Rice is Life in Bangladesh - Assignment Point
Rice is Life in Bangladesh
Subject: Sociology | Topics:

The demand for rice is constantly rising in Bangladesh with nearly 2.3 million people being added each year to its population of about 120 million. Rice production increases must be achieved at a faster rate than in most other countries, while the land planted to rice is not expanding. In addition, Bangladesh is faced with production constraints such as drought, lack of irrigation facilities, flooding and salinity of soils, coupled with fluctuating commercial rice prices.

Yet, rice is central to Bangladesh’s economy and agriculture, accounting for nearly 18 percent of the Gross Domestic Product (GDP) and providing about 70 percent of an average citizen’s total calorie intake. The rice area totals about 10 million ha and accounts for 75 percent of the total area of agricultural crops, and 93 percent of the total area planted to cereals. The rice sector is by far the most important provider of rural employment.

Due to the increase in population, the average farm size has declined from 1.43 ha in 1961 to 0.87 ha in 1994. The average rice yield remains low at about 2.7 t/ha. Although substantial rice production growth was achieved during the 1976-93 period, growth since then has been negligible. This is mainly due to continued drought in most areas and excessive monsoon flooding in parts of the country.

Future growth in rice production will have to come from expansion of irrigated areas, use of new high-yielding varieties, more fertilizer input, and improved crop management practices.

To achieve such growth, a key factor will be research carried out in collaboration with the International Rice Research Institute. Bangladesh’s research link with IRRI goes back more than 30 years. In 1966, the government of what was then East Pakistan emphasized rice research within the Cereals Section of the Agricultural Research Laboratory Tejgaon, Dhaka, and began collaborative research to test rice lines from IRRI. In 1967, IR8, the first widely distributed semidwarf rice variety, was introduced into the country.

In 1970, the Bangladesh Rice Research Institute (BRRI) was established and has worked closely with IRRI ever since. Current areas of collaboration include:

  • Safeguarding and preserving the biodiversity of the genepool
  • Evaluating rice germplasm
  • Resource management in the coastal wetland ecosystem
  • Enhancing rainfed lowland rice productivity in the rainfed lowland areas
  • Projecting rice supply and demand
  • Evaluating rice seed health
  • Nitrogen supply in rice-wheat systems
  • Developing hybrid rices.

To maintain self-sufficiency in rice, Bangladesh will have to continue to expand rice production by raising yields at a rate that is at least equal to population growth until the demand for rice has stabilized. Although the population growth rate decreased to 2 percent in recent decades, it is not expected to stabilize within the next 25-30 years. This problem is not confined to Bangladesh. In Asia, total annual rice production must increase by 60 percent over the same period, just to maintain adequate levels of supply – and this has to be achieved on less land, with less water, fewer rural workers, and with fewer environment-harming chemicals.
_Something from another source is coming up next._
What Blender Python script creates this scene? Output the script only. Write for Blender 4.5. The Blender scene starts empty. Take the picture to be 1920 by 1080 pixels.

Meeting the challenge of increasing rice production will become increasingly difficult in Bangladesh as rice areas will continuously shrink to meet the growing demand for high-value crops and for urban and industrial development. Increasing irrigation coverage to the fullest ecologically sustainable level would form a major cornerstone of a strategy for higher rice production. Also needed are higher yielding varieties with different maturity periods and plant height combinations that are suitable not only for flood-free areas but also for shallow-flooded ricelands.

Because of the limited availability of irrigation, rainfed lowlands will remain important for rice production. Ways of improving and stabilizing rice yields through varietal development and resource management will be needed for the rainfed lowlands.

The one-million hectares of coastal ricelands, with varying degrees of salinity, offer an opportunity for future exploitation. Use of new biotechnology tools and products, and adoption of hybrid rice technology, will be needed in the future to raise and maintain yields in the irrigated ecosystem. An overall economic environment that provides economic incentives to farmers for higher rice production should be maintained. At the same time, production costs will have to be reduced to make rice cultivation in Bangladesh internationally competitive.

In February, IRRI — in collaboration with BRRI — held a symposium on “Partnership in rice research for sustainable agricultural development in Bangladesh.” The symposium discussed major issues and challenges that Bangladesh will face in the early 21st century for achieving and sustaining food security, and the role that rice research could play in meeting those challenges.